Each line from the beginning of the data below through the line containing "from mathutils import Vector, Matrix, Euler" should be repeated exactly, please.
──────── Dataset records ────────
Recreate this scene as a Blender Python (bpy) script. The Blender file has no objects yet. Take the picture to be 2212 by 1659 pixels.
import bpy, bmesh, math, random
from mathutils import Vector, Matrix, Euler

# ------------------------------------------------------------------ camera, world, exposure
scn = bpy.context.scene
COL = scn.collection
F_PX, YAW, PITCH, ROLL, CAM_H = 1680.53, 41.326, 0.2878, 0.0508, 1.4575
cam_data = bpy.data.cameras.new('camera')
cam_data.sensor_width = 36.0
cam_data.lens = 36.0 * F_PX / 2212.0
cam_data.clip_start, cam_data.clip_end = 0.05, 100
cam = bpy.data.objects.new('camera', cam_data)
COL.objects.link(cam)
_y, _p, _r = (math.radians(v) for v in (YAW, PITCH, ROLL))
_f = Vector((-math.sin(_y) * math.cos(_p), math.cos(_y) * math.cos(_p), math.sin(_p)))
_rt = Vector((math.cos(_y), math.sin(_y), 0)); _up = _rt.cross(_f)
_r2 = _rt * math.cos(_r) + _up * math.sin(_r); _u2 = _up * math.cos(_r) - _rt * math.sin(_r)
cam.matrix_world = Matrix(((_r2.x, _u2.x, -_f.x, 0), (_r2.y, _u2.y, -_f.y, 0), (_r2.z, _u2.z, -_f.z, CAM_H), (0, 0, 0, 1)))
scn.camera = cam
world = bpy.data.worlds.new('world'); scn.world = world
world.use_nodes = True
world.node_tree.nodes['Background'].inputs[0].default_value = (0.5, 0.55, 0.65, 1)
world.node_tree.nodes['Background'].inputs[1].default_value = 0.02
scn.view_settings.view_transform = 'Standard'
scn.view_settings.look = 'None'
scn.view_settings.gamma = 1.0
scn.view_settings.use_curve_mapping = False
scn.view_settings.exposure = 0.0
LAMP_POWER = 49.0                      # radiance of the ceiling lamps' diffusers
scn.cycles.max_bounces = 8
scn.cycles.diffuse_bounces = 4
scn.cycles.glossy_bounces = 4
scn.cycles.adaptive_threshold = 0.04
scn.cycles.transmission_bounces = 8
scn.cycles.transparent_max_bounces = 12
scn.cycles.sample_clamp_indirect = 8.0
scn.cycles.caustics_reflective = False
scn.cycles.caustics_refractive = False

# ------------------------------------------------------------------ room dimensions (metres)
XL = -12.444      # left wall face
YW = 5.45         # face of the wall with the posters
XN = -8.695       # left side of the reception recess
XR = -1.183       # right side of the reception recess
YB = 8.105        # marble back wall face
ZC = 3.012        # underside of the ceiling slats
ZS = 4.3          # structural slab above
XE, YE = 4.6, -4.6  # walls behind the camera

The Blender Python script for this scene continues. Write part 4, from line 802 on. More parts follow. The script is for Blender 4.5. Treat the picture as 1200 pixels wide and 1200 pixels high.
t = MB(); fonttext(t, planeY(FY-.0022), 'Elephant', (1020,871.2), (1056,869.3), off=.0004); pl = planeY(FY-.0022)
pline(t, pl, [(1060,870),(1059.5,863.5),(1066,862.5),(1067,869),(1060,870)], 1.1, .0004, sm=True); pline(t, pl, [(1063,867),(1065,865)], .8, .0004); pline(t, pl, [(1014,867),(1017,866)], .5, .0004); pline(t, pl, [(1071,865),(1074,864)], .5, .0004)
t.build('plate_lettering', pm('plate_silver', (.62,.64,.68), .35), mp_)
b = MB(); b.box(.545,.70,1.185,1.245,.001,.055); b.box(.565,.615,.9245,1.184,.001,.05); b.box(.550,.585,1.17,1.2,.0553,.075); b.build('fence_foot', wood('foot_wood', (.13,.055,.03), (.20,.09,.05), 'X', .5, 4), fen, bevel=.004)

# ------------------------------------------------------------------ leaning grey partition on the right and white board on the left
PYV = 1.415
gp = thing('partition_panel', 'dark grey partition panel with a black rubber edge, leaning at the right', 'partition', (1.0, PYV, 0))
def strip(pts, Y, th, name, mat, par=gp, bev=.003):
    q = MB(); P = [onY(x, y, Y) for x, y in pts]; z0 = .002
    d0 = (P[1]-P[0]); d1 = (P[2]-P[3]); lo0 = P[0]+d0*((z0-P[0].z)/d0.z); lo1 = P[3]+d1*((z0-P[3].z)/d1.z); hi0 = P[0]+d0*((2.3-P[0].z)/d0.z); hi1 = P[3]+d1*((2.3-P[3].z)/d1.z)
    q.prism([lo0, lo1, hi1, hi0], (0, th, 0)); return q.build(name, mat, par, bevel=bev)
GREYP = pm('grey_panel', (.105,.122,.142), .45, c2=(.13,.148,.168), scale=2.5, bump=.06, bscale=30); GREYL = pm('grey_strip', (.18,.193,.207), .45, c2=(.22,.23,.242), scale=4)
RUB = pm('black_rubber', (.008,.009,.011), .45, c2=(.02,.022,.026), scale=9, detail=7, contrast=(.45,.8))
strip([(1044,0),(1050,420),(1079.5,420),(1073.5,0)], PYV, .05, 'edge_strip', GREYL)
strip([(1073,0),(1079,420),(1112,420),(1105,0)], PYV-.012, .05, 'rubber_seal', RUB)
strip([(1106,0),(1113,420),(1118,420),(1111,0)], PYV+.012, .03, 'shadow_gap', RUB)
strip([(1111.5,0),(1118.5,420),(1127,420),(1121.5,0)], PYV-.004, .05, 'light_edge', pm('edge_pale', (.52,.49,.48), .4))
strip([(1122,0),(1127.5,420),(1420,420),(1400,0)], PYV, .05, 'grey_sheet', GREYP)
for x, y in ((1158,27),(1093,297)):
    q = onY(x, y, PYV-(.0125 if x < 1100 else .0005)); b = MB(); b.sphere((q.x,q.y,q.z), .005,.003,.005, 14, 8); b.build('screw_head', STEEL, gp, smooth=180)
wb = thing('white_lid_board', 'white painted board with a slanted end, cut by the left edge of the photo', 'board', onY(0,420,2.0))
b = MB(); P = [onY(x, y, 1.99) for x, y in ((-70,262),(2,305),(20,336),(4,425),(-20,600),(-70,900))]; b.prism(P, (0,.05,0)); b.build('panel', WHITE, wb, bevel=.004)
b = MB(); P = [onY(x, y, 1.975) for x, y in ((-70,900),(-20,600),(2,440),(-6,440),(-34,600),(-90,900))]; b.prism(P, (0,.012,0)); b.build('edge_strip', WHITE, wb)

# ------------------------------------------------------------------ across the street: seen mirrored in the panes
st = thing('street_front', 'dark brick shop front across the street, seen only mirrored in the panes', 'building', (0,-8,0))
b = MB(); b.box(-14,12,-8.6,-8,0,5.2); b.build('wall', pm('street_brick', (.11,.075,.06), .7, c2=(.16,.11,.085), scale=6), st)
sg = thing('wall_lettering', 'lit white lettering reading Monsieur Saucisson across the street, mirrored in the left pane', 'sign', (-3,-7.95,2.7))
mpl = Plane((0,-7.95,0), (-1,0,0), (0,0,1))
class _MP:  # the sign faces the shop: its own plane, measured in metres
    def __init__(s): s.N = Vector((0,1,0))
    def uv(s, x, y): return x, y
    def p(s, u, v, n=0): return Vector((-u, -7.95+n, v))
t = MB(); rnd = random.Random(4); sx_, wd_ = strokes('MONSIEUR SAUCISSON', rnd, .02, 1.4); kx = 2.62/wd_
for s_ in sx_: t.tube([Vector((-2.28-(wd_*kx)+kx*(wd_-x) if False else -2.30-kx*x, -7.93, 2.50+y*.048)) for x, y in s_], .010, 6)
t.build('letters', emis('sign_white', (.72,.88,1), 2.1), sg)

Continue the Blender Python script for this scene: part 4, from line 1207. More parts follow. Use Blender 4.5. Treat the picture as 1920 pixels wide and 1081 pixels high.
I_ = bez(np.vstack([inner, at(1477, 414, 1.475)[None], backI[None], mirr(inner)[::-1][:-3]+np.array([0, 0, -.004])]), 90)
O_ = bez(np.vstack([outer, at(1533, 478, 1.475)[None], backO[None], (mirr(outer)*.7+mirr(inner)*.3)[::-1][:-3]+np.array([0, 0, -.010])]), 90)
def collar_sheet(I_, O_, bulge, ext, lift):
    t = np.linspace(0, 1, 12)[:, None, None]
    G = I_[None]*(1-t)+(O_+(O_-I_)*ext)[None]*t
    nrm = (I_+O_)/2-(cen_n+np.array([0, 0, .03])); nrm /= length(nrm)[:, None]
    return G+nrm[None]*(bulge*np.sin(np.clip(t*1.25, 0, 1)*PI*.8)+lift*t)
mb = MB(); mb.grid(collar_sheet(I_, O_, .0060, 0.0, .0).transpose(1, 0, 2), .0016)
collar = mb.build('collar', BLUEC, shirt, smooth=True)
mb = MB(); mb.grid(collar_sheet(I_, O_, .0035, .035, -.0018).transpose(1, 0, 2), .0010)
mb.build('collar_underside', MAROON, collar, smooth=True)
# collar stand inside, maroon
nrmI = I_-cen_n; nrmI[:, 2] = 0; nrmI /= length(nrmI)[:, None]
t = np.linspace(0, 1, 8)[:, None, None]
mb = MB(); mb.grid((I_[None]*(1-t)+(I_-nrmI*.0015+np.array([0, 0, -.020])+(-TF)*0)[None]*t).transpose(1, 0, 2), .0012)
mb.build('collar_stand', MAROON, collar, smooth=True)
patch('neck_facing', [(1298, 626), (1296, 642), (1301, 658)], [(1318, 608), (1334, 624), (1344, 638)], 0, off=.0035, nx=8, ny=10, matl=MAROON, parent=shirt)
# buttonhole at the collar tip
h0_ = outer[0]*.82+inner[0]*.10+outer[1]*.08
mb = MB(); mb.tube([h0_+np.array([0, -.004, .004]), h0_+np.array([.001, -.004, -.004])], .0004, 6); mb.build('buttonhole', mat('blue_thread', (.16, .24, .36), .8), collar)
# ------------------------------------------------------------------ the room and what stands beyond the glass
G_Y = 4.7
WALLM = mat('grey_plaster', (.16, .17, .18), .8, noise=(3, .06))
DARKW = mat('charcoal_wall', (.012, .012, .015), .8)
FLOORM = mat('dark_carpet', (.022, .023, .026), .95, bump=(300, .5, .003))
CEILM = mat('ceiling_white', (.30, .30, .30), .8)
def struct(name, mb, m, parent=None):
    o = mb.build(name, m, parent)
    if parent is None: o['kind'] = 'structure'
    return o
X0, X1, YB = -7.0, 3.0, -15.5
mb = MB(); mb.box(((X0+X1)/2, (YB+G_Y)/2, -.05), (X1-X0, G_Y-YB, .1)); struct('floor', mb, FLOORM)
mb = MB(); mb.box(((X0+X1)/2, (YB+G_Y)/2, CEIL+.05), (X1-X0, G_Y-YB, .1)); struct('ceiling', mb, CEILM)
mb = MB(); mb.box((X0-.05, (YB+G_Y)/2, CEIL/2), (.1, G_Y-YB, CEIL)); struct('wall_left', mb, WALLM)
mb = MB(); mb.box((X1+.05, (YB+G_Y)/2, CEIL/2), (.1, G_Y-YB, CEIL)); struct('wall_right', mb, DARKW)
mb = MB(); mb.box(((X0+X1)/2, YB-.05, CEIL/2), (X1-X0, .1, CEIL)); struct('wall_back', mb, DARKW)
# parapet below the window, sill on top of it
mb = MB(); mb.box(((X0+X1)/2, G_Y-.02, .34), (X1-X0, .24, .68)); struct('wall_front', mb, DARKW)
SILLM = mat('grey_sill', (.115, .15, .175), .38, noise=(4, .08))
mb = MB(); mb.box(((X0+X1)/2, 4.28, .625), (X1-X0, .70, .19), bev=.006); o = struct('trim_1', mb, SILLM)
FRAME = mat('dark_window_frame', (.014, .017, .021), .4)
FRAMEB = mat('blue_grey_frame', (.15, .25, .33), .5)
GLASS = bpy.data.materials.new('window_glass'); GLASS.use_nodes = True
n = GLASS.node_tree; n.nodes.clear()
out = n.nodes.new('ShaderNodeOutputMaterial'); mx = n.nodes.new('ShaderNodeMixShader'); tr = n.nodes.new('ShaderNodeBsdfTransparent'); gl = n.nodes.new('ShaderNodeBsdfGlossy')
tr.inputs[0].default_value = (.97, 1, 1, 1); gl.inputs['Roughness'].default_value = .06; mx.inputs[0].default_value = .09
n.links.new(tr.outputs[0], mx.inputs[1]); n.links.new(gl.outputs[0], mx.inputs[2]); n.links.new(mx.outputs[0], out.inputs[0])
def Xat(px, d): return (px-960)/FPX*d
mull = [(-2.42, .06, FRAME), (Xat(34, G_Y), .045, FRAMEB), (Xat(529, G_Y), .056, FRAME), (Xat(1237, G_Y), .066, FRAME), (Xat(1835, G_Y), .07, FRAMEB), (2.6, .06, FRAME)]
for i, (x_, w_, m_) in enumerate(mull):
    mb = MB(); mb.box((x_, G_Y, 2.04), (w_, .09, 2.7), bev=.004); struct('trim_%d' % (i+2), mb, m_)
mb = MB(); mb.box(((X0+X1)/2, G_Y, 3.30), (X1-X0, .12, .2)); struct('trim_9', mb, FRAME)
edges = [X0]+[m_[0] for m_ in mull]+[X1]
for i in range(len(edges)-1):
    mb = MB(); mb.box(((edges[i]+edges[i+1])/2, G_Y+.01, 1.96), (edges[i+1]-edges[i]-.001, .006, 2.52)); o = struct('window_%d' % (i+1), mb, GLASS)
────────
### Answer to this exercise
Recreate this scene as a Blender Python (bpy) script. The Blender file has no objects yet. Take the picture to be 2212 by 1659 pixels.
import bpy, bmesh, math, random
from mathutils import Vector, Matrix, Euler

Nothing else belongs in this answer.